I know how Janet Albrechtsen will respond to this question, having read what she thinks of Nick Kyrgios in the Weekend Australian. But while I tend to agree with her on most subjects I wouldn’t on this one. Not just because Kyrgios actually played pretty well in his first grand slam final; indeed, he served more aces and hit more forehand and backhand winners than his opponent, the final scoreline flattering The Joker somewhat. But mainly because the Kyrgios facing him was not, in another, equally important respect, the Kyrgios who’d taken out fourth seed Stefanos Tsitsipas a few days earlier. And what a difference those days made. Not once during the final did Kyrgios try to humiliate his opponent, or demand the removal of a line judge, or question the intelligence of the umpire––even though this was the same umpire he’d called ‘a f***ing idiot’ the last time they met. Worst of all, instead of slouching disrespectfully during the trophy presentation and exuding––when summoned to the microphone––surly, monosyllabic indifference to tennis in general and Wimbledon in particular, Kyrgios lauded his opponent, thanked the organisers and acknowledged the crowd. Having stayed up half the night to watch this, I can’t believe I’m the only Australian who went to bed feeling slightly cheated. It was like watching an episode of Game of Thrones in which nobody gets killed. Sure, we all want our Nick to be a great player, Janet. But not all of us want him to be a good sport.
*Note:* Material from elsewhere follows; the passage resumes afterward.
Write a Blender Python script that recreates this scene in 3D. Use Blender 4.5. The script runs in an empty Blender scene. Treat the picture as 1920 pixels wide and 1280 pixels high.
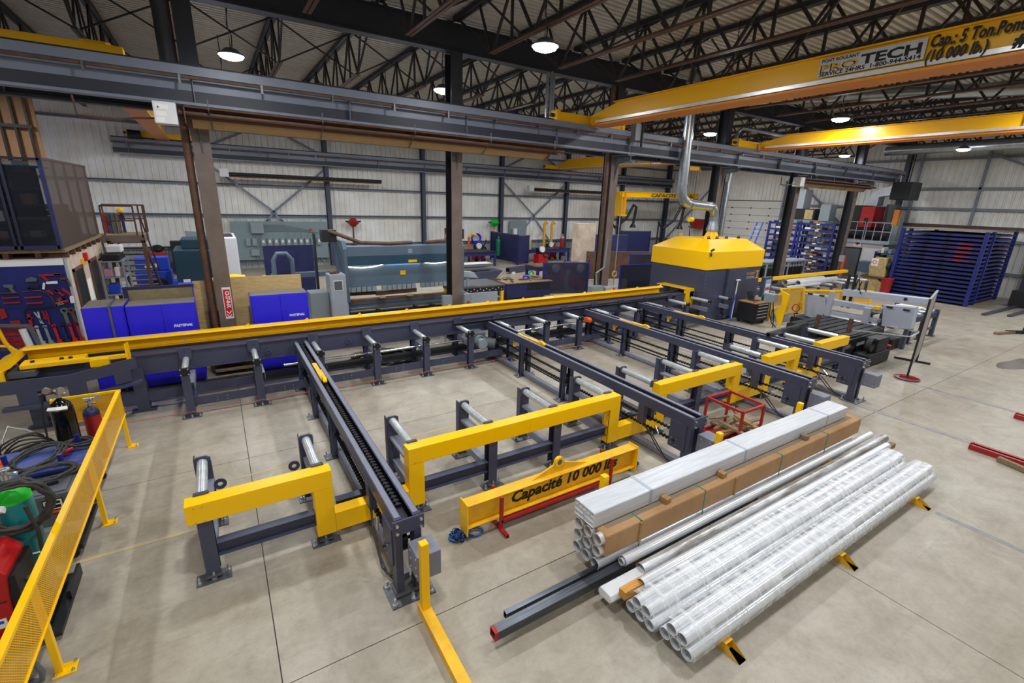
import bpy, math, random
from mathutils import Vector, Matrix
random.seed(7)
SC = bpy.context.scene
COL = SC.collection
PI = math.pi

# ---------------------------------------------------------------- camera
cam_d = bpy.data.cameras.new('camera'); cam_d.sensor_width = 36.0; cam_d.lens = 16.294
cam_d.clip_end = 200
cam = bpy.data.objects.new('camera', cam_d); COL.objects.link(cam)
_y, _p, _r = math.radians(57.51619747), math.radians(-16.90193944), math.radians(1.92324523)
_f = Vector((math.cos(_p)*math.cos(_y), math.cos(_p)*math.sin(_y), math.sin(_p)))
_rt = Vector((math.sin(_y), -math.cos(_y), 0.0)); _up = _rt.cross(_f)
_rt, _up = math.cos(_r)*_rt + math.sin(_r)*_up, -math.sin(_r)*_rt + math.cos(_r)*_up
cam.matrix_world = Matrix(((_rt.x, _up.x, -_f.x, 0), (_rt.y, _up.y, -_f.y, 0), (_rt.z, _up.z, -_f.z, 4.2), (0, 0, 0, 1)))
SC.camera = cam

# ---------------------------------------------------------------- view, world, lamps
SC.view_settings.view_transform = 'Standard'; SC.view_settings.look = 'None'
SC.view_settings.gamma = 1.0; SC.view_settings.use_curve_mapping = False
SC.view_settings.exposure = 0.0
W = bpy.data.worlds.new('world'); SC.world = W; W.use_nodes = True
W.node_tree.nodes['Background'].inputs[0].default_value = (0.55, 0.68, 0.9, 1)
W.node_tree.nodes['Background'].inputs[1].default_value = 0.6
LAMP_POWER = 122.0
LAMP_X = (-5.5, 0.82, 5.95, 11.9, 17.9, 23.8, 29.5)
LAMP_Y = (-2.0, 3.2, 8.5, 13.4, 18.5, 23.7)
LAMP_Z = 7.1
for lx in LAMP_X:
    for ly in LAMP_Y:
        ld = bpy.data.lights.new('high_bay_lamp', 'AREA'); ld.shape = 'DISK'; ld.size = 0.36
        ld.energy = LAMP_POWER; ld.color = (0.93, 0.97, 1.0)
        lo = bpy.data.objects.new('high_bay_lamp', ld); COL.objects.link(lo); lo.location = (lx, ly, LAMP_Z - 0.09)

# ---------------------------------------------------------------- helpers
def lin(h):
    h = h.lstrip('#'); v = [int(h[i:i+2], 16)/255 for i in (0, 2, 4)]
    return tuple(c/12.92 if c <= 0.04045 else ((c+0.055)/1.055)**2.4 for c in v) + (1.0,)

MATS = {}
def mat(name, col, rough=0.5, metal=0.0, var=0.0, vs=6.0, col2=None, bump=0.0, bs=40.0, emit=0.0, alpha=1.0, spec=0.5, stretch=None, coat=0.0):
    m = bpy.data.materials.new(name); m.use_nodes = True; nt = m.node_tree; N = nt.nodes; L = nt.links
    b = N['Principled BSDF']
    c = lin(col) if isinstance(col, str) else tuple(col)+(1.0,)
    b.inputs['Base Color'].default_value = c; b.inputs['Roughness'].default_value = rough
    b.inputs['Metallic'].default_value = metal; b.inputs['Specular IOR Level'].default_value = spec
    b.inputs['Coat Weight'].default_value = coat
    if var > 0 or col2 or bump > 0:
        tc = N.new('ShaderNodeTexCoord'); mp = N.new('ShaderNodeMapping')
        L.new(tc.outputs['Object'], mp.inputs['Vector'])
        if stretch: mp.inputs['Scale'].default_value = stretch
    if var > 0 or col2:
        no = N.new('ShaderNodeTexNoise'); no.inputs['Scale'].default_value = vs; no.inputs['Detail'].default_value = 6
        no.inputs['Roughness'].default_value = 0.65
        L.new(mp.outputs[0], no.inputs['Vector'])
        cr = N.new('ShaderNodeValToRGB'); cr.color_ramp.elements[0].position = 0.35; cr.color_ramp.elements[1].position = 0.68
        d = lin(col2) if col2 else tuple(x*(1-var) for x in c[:3])+(1,)
        cr.color_ramp.elements[0].color = d; cr.color_ramp.elements[1].color = c
        L.new(no.outputs['Fac'], cr.inputs['Fac']); L.new(cr.outputs['Color'], b.inputs['Base Color'])
    if bump > 0:
        n2 = N.new('ShaderNodeTexNoise'); n2.inputs['Scale'].default_value = bs; n2.inputs['Detail'].default_value = 4
        L.new(mp.outputs[0], n2.inputs['Vector'])
        bp = N.new('ShaderNodeBump'); bp.inputs['Strength'].default_value = bump; bp.inputs['Distance'].default_value = 0.01
        L.new(n2.outputs['Fac'], bp.inputs['Height']); L.new(bp.outputs['Normal'], b.inputs['Normal'])
    if emit > 0:
        b.inputs['Emission Color'].default_value = c; b.inputs['Emission Strength'].default_value = emit
    if alpha < 1: b.inputs['Alpha'].default_value = alpha
    MATS[name] = m
    return m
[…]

Some pundits believe Kyrgios should have been disqualified after his quarter-final, pointing out that John McEnroe was once disqualified from a grand slam for exactly the same code violations. Presumably they think that Wimbledon, of all sports tournaments, is the one where you’d expect certain traditional standards to be upheld. But the truth is that for all its post-war dress codes and ‘quiet please’ formality, Wimbledon has adapted like an urban fox. And while the Brylcreemed blazers who run it may privately fantasise about Nick Kyrgios being horse-whipped and thrown into the Thames, they know that in this ratings-and-social-media-driven world, a few players with his kind of temperament and Instagram following are a no less desirable accessory to a grand slam venue than a retractable roof.
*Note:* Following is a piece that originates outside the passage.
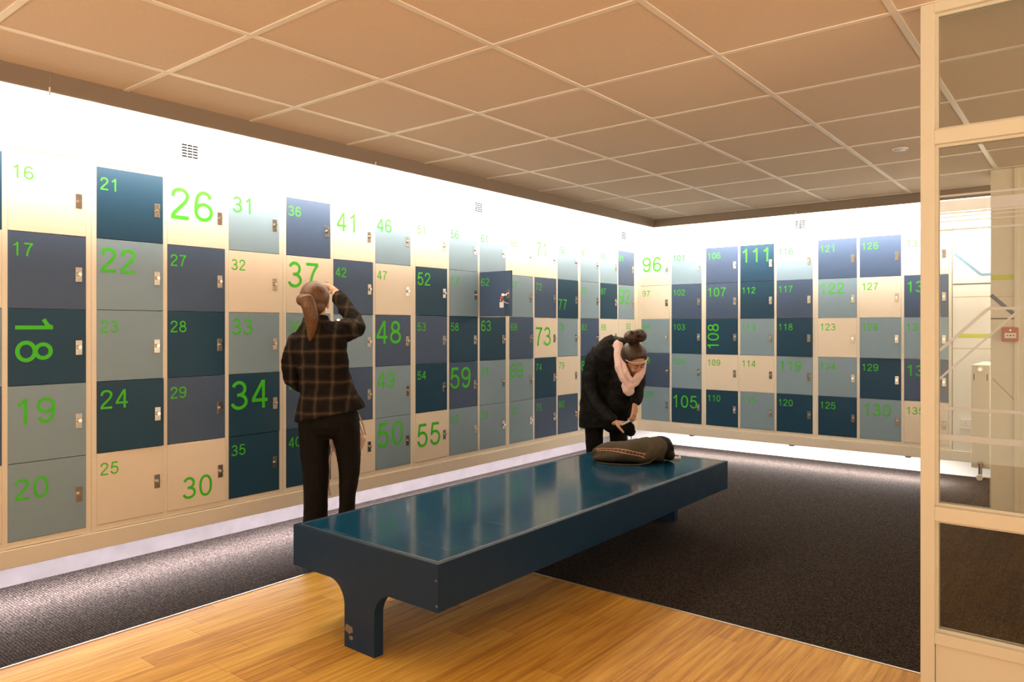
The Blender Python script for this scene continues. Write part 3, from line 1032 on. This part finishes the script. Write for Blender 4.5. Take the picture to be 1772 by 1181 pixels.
loft(bm, [(-.11, .01, 1.32, .05, .05), (-.14, .02, 1.2, .044, .044), (-.15, .05, 1.10, .038, .038), (-.06, .18, 1.0, .034, .034), (.07, .25, .93, .024, .02)], 12)
hand(bm, (.07, .25, .93), (.9, .3, -.5), (0, -1, -.2), 1, 1.0, .9, .8)
for sec in ([(.0, 0, .86, .085, .09), (-.002, 0, .70, .07, .075), (.0, .01, .5, .042, .046), (.005, -.01, .32, .034, .040), (.008, 0, .10, .026, .030)],
            [(.165, 0, .86, .085, .09), (.178, .02, .72, .07, .075), (.192, .03, .5, .042, .046), (.188, 0, .32, .034, .040), (.185, -.01, .10, .026, .030)]):
    loft(bm, sec, 14)
fuse('body', bm, M['skin'], wa, .0042, 3)
face_bits(wa, ha, Ra)
# hair: cap, gathered tail
bm = bmesh.new()
P = lambda x, y, z: Vector(ha) + Ra @ Vector((x, y, z))
ell(bm, P(0, -.024, .026), (.087, .098, .094), Ra)
ell(bm, P(.0, -.05, -.03), (.070, .06, .055), Ra)
bmesh.ops.bisect_plane(bm, geom=bm.verts[:] + bm.edges[:] + bm.faces[:], plane_co=P(0, .052, .03), plane_no=Ra @ Vector((0, 1, -.35)), clear_outer=True)
bmesh.ops.holes_fill(bm, edges=bm.edges[:])
hr = fuse('hair', bm, M['hair_light'], wa, .005, 4)
bm = bmesh.new()
loft(bm, [(*P(-.020, -.105, .012), .034, .028), (*P(-.026, -.140, .004), .044, .032), (*P(-.008, -.152, -.04), .042, .032), (*P(.006, -.140, -.10), .040, .030),
          (*P(.006, -.125, -.155), .033, .025), (*P(.0, -.115, -.20), .022, .018), (*P(-.004, -.110, -.232), .009, .008)], 16)
ell(bm, P(-.052, -.130, .0), (.034, .028, .036), Ra)
fuse('ponytail', bm, M['hair_light'], hr, .005, 3)
# jacket
bm = bmesh.new()
loft(bm, [(.093, -.005, .892, .212, .155, (-.2, 0, 1)), (.085, -.005, .96, .186, .142, (-.1, 0, 1)), (.070, 0, 1.04, .158, .124), (.056, 0, 1.12, .143, .114), (.044, .0, 1.20, .150, .118),
          (.026, .004, 1.29, .160, .118), (.014, .01, 1.355, .150, .105), (.008, .012, 1.405, .105, .085), (.004, .012, 1.445, .070, .066)], 30, caps=False)
loft(bm, [(.10, .01, 1.35, .075, .08), (.145, .06, 1.375, .072, .075), (.180, .14, 1.392, .066, .066), (.200, .215, 1.402, .060, .060), (.168, .265, 1.455, .054, .054), (.112, .320, 1.522, .050, .050), (.045, .400, 1.597, .046, .045)], 18)
loft(bm, [(-.09, .01, 1.325, .065, .08), (-.125, .015, 1.27, .062, .066), (-.143, .02, 1.19, .058, .06), (-.148, .05, 1.105, .054, .056), (-.08, .15, 1.03, .048, .048), (.02, .22, .965, .04, .04)], 18)
loft(bm, [(.006, .0, 1.425, .078, .074), (.003, .005, 1.462, .070, .068)], 20, caps=False)        # collar
jk = fuse('jacket', bm, M['plaid'], wa, .0065, 3, .022, .06)
bm = bmesh.new(); cyl(bm, (.150, -.050, 1.443), (.1, -.8, 1), .0095, .006, 16)
obj('shoulder_button', bm, M['steel'], jk)
# trousers
bm = bmesh.new()
loft(bm, [(.085, 0, .98, .15, .115), (.082, 0, .90, .165, .125), (.080, 0, .83, .168, .125)], 20)
loft(bm, [(.0, 0, .88, .092, .115), (-.006, 0, .76, .088, .10), (.0, .01, .6, .078, .088), (.006, .0, .45, .072, .08), (.006, -.005, .30, .071, .08), (.006, -.005, .12, .074, .088), (.006, -.005, .05, .077, .095)], 18)
loft(bm, [(.168, 0, .88, .09, .115), (.180, .02, .76, .080, .10), (.193, .035, .64, .070, .085), (.196, .03, .54, .060, .074), (.190, .01, .42, .049, .066), (.187, -.005, .30, .045, .062), (.185, -.01, .12, .052, .07), (.185, -.01, .05, .056, .078)], 18)
fuse('trousers', bm, M['trouser'], wa, .0065, 4, .012, .09)
shoe('shoe', wa, .006, .0, (-.1, 1), M['shoe'])
shoe('shoe', wa, .185, -.005, (.1, 1), M['shoe'])

# pink bag hanging from her left hand
tb = empty('cloth_bag', (-3.602, 2.651, 0), YAW, 'pale pink cloth bag hanging in front of the plaid-jacket woman', 'bag')
bm = bmesh.new()
loft(bm, [(.13, .24, .755, .085, .018), (.13, .25, .72, .125, .035), (.125, .26, .68, .115, .05), (.115, .26, .63, .085, .045), (.10, .26, .59, .045, .03)], 20)
fuse('bag_body', bm, M['pink'], tb, .006, 3, .016, .045)
for xo in (.0, .022):
    bm = bmesh.new()
    tube(bm, [(.155 + xo, .235, .945), (.185 + xo, .225, .87), (.215 + xo, .23, .80), (.235 + xo * .6, .245, .735)], .0045, 8)
    obj('strap', bm, M['pink'], tb, smooth=True)
bm = bmesh.new()
tube(bm, [(.05, .25, .66), (.03, .24, .60), (.025, .235, .52), (.022, .235, .42), (.03, .24, .36)], .006, 8)
obj('drawstring', bm, M['pink'], tb, smooth=True)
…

I suspect that people who worry about falling standards at the Home of Tennis also worry about falling standards in the House of Windsor. And I’m not talking about bad apples Andrew and Harry here; I’m talking about their brothers. The affection which even the staunchest republicans have for HM the Queen is due in large part to her Guinness Book of Records ability to keep her mouth shut. As I’ve said before in this column, many see her successor’s inability to do the same thing as the single biggest threat to the future of the monarchy. But I’m starting to wonder if Charles is actually smarter than we think, and that he has decided that just like Wimbledon, the monarchy must adapt in some very fundamental ways if it is to survive at all. Specifically, that the studied neutrality which endeared his mother to so many past generations might not go down half as well with the present one, a significant proportion of which believes that ‘violence is silence’, and that not publicly supporting a cause––especially a politically correct one––is the same as opposing it. If Charles does believe this, he would certainly have briefed William, which would explain the latter’s parroting of his father’s net-zero ambitions and his more recent mea culpa about Britain’s participation in (but not its decisive role in the abolishment of) the slave trade. Perhaps the man destined to be Australia’s next-but-one head of state has also decided that the most self-serving way to deal with any woke assertion is to simply agree with it. Perhaps he will be William the Concurrer.